Singer Patti LaBelle performs at 'Every Woman For Obama' Voter Registration Rally at UCLA in Los Angeles last Sunday. - AP
WASHINGTON (AP):
Democrat Barack Obama was playing to his strength yesterday with plans to unveil an economic rescue plan for middle-class Americans, bidding to extend his lead in the polls ahead of this week's final presidential debate with Republican John McCain.
The scary US economic picture has dominated the 2008 White House contest and those fears only grew last week as the stock market plunged nearly 20 per cent, wiping away billions of dollars in retirement savings. Tens of thousands of Americans already have lost their homes to mortgage foreclosures and unemployment was on the rise.
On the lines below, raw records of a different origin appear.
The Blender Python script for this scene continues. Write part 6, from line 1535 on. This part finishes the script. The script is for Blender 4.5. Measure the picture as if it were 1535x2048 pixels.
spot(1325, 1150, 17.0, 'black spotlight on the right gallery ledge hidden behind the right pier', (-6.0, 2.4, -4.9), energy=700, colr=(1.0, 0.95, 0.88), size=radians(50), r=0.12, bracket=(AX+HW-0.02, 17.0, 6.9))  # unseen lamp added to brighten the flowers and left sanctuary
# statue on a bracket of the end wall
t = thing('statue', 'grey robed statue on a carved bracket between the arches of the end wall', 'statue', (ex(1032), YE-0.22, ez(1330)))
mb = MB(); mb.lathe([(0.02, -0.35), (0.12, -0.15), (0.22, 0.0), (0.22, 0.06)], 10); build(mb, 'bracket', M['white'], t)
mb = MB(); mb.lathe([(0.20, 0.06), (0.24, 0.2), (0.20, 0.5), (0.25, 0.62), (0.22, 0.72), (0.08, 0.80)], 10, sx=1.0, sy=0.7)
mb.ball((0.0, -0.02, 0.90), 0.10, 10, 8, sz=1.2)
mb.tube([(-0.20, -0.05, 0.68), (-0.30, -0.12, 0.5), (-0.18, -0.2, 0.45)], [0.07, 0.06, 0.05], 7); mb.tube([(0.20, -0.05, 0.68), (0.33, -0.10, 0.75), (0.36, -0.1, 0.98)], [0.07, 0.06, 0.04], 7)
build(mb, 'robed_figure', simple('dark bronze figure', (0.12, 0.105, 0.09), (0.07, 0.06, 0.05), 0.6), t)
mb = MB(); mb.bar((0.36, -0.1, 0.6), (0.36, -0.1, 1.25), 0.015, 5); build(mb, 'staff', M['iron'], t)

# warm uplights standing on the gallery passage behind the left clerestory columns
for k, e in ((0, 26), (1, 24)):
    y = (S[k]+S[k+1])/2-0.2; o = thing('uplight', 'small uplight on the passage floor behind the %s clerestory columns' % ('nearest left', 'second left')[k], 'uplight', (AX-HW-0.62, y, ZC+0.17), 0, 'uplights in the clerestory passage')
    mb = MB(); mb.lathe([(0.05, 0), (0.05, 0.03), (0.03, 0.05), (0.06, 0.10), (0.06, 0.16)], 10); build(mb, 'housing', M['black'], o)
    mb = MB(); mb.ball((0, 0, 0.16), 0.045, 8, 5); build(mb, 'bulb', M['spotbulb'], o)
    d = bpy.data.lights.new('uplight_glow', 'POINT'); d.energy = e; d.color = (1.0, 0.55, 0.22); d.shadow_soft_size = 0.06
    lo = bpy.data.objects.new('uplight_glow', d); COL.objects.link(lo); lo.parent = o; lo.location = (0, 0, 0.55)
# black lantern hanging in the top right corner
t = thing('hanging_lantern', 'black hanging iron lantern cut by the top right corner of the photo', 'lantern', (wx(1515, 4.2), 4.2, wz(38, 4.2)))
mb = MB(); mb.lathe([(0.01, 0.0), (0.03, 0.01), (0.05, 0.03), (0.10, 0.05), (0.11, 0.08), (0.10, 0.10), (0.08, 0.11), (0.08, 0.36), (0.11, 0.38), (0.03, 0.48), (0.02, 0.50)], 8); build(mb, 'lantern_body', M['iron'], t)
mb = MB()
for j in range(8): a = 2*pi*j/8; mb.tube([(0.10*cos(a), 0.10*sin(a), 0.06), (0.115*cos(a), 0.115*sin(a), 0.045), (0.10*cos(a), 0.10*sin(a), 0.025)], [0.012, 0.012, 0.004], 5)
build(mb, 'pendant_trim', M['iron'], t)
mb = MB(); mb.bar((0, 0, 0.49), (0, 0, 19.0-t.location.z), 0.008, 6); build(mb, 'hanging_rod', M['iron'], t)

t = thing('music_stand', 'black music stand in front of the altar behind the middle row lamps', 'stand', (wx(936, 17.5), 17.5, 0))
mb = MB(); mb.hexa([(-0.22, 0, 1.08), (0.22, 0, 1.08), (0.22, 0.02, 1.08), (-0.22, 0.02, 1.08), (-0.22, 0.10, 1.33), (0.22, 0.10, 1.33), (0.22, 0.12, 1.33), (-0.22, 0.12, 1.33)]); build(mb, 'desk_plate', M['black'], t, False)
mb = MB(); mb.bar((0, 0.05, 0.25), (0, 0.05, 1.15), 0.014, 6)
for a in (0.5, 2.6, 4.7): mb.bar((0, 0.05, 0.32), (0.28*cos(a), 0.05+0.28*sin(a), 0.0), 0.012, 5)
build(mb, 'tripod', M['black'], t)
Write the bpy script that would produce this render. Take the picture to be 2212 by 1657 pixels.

McCain, who is perceived as having reacted unevenly through the economic storm, acknowledged on Sunday that the issue was hurting his campaign.
10 point lead
"We're a couple points down, OK, nationally, but we're right in this game," the veteran Arizona senator said to campaign volunteers assembled at his headquarters outside Washington. "The economy has hurt us a little bit in the last week or two, but in the last few days we've seen it come back up because they want experience, they want knowledge and they want vision. We'll give that to America."
A new Washington Post-ABC News poll showed Obama with a 10-point lead, 53-43 per cent, among likely voters with an even larger two-to-one margin among voters who put the economy as the top issue in the campaign. The poll, conducted by telephone October 8 to 11, had a margin of error of plus or minus 3.5 points for the sample of 766 likely voters.
Hoping to build on McCain's weakness, Obama planned what his campaign said would be "a major policy address to lay out his economic rescue plan for the middle class." The 47-year-old freshman Illinois senator was to appear in Toledo, Ohio, a critical swing state where the race may be decided. Polls show the contest there is close.
McCain, meanwhile, dialled back personal attacks on Obama over the weekend that have been prominent recently in the Republican campaign, but vowed he would "whip" his opponent's "you know what" in Wednesday's last debate of three debates of the campaign.